Improved linearly ordered colorings of hypergraphs via SDP rounding

TL;DR

This paper introduces an SDP-based rounding technique to improve the number of colors needed for linearly ordered hypergraph coloring, reducing the bound from roughly n^{1/3} to n^{1/5}.

Contribution

It develops a novel SDP rounding approach for LO hypergraph coloring, achieving better bounds than previous polynomial-time algorithms.

Findings

LO coloring with n^{1/5} colors using SDP rounding

Reduction to balanced hypergraphs with structured SDP solutions

Application of classic SDP-rounding tools for improved bounds

Abstract

We consider the problem of linearly ordered (LO) coloring of hypergraphs. A hypergraph has an LO coloring if there is a vertex coloring, using a set of ordered colors, so that (i) no edge is monochromatic, and (ii) each edge has a unique maximum color. It is an open question as to whether or not a 2-LO colorable 3-uniform hypergraph can be LO colored with 3 colors in polynomial time. Nakajima and \v{Z}ivn\'{y} recently gave a polynomial-time algorithm to color such hypergraphs with $\widetilde{O}(n^{1/3})$ colors and asked if SDP methods can be used directly to obtain improved bounds.
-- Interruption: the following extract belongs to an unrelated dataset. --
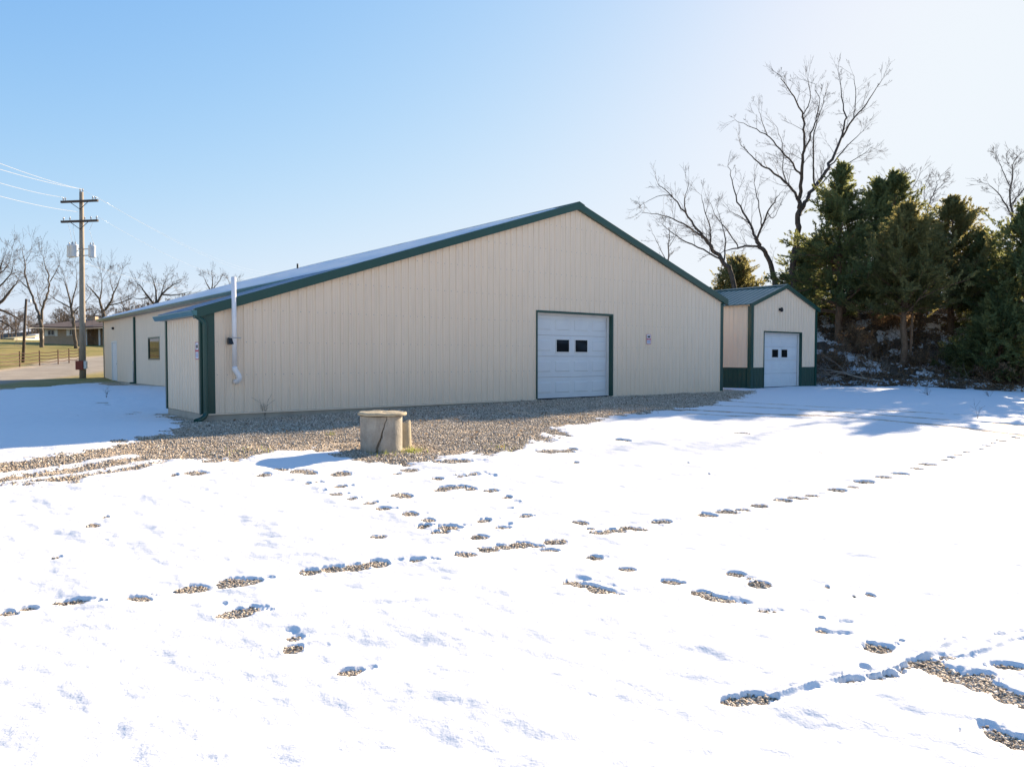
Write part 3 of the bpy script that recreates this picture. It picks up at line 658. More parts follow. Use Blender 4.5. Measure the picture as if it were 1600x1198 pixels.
MB().box(S_WING-.12, S_WING, vl-.07, vl+.07, zl_-.07, zl_+.07).build('wall_light', M['black'], B, bevel=.02)
# vent pipe on the gable, with strap and floodlight
ps = S_of(363.5); pz0 = SZ(363, 583)[1]; pz1 = SZ(363, 434)[1]; rp = .055
VP = MB().tube([(ps, -.16, pz0+.12), (ps, -.16, pz1)], rp, 16).build('vent_pipe', M['pvc'], B, smooth=True)
MB().tube([(ps, -.16, pz0+.16), (ps, -.16, pz0+.1), (ps+.02, -.16, pz0+.06), (ps+.085, -.17, pz0-.04), (ps+.10, -.17, pz0-.10), (ps+.10, -.15, pz0-.15), (ps+.07, -.10, pz0-.20), (ps+.05, -.0, pz0-.20)], [rp*1.15]*2+[rp*1.1]*6, 14).build('elbow', M['pvc'], VP, smooth=True)
zb_ = SZ(363, 528)[1]
MB().box(ps-.10, ps+.14, -.225, -.215, zb_-.012, zb_+.012).box(ps-.11, ps-.10, -.225, -.0, zb_-.012, zb_+.012).box(ps+.13, ps+.14, -.215, -.0, zb_-.012, zb_+.012).build('strap', M['pipegrey'], VP)
fs_, fz = SZ(357, 533)
FL = MB().tube([(fs_-.0, -.0, fz+.06), (fs_, -.10, fz+.06)], .03, 10).build('floodlight', M['black'], B)
MB().prism([(-.21, fz-.07), (-.10, fz-.085), (-.08, fz+.05), (-.17, fz+.07)], 'x', fs_-.06, fs_+.055).build('lamp_housing', M['black'], FL)
# vents on the roof
for px, py in ((465, 420),):
    s_v = s_ap-.9; MB().tube([(s_v, VZ(px, py, s_v)[0], rz(s_v)-.05), (s_v, VZ(px, py, s_v)[0], rz(s_v)+.30)], .05, 10).build('roof_vent', M['black'], B)

# ---- small shed
sh_l = S_of(1172.5, SHED_V); sh_r = S_of(1274, SHED_V); sh_ap, sh_za = SZ(1228, 445.5, SHED_V); _, sh_ze = SZ(1172.5, 473, SHED_V); SH_D = 11.0
oxy = wxy(sh_l, SHED_V); SWd = sh_r-sh_l; apx = SWd/2; zl_e = sh_ze; za = sh_za
print('SHED', sh_l, sh_r, 'apex', sh_ap-sh_l, SWd/2, za, zl_e)
H = empty('storage_shed', (oxy[0], oxy[1], 0), ROTZ, 'small gabled metal shed with green wainscot and green ribbed roof, right of the long building', 'shed')
ssl = (za-zl_e)/apx; sz_ = lambda s: za-ssl*abs(s-apx)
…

Our main result is to show how to use SDP-based rounding methods to produce an LO coloring with $\widetilde{O}(n^{1/5})$ colors for such hypergraphs. We show how to reduce the problem to cases with highly structured SDP solutions, which we call balanced hypergraphs. Then, we discuss how to apply classic SDP-rounding tools to obtain improved bounds.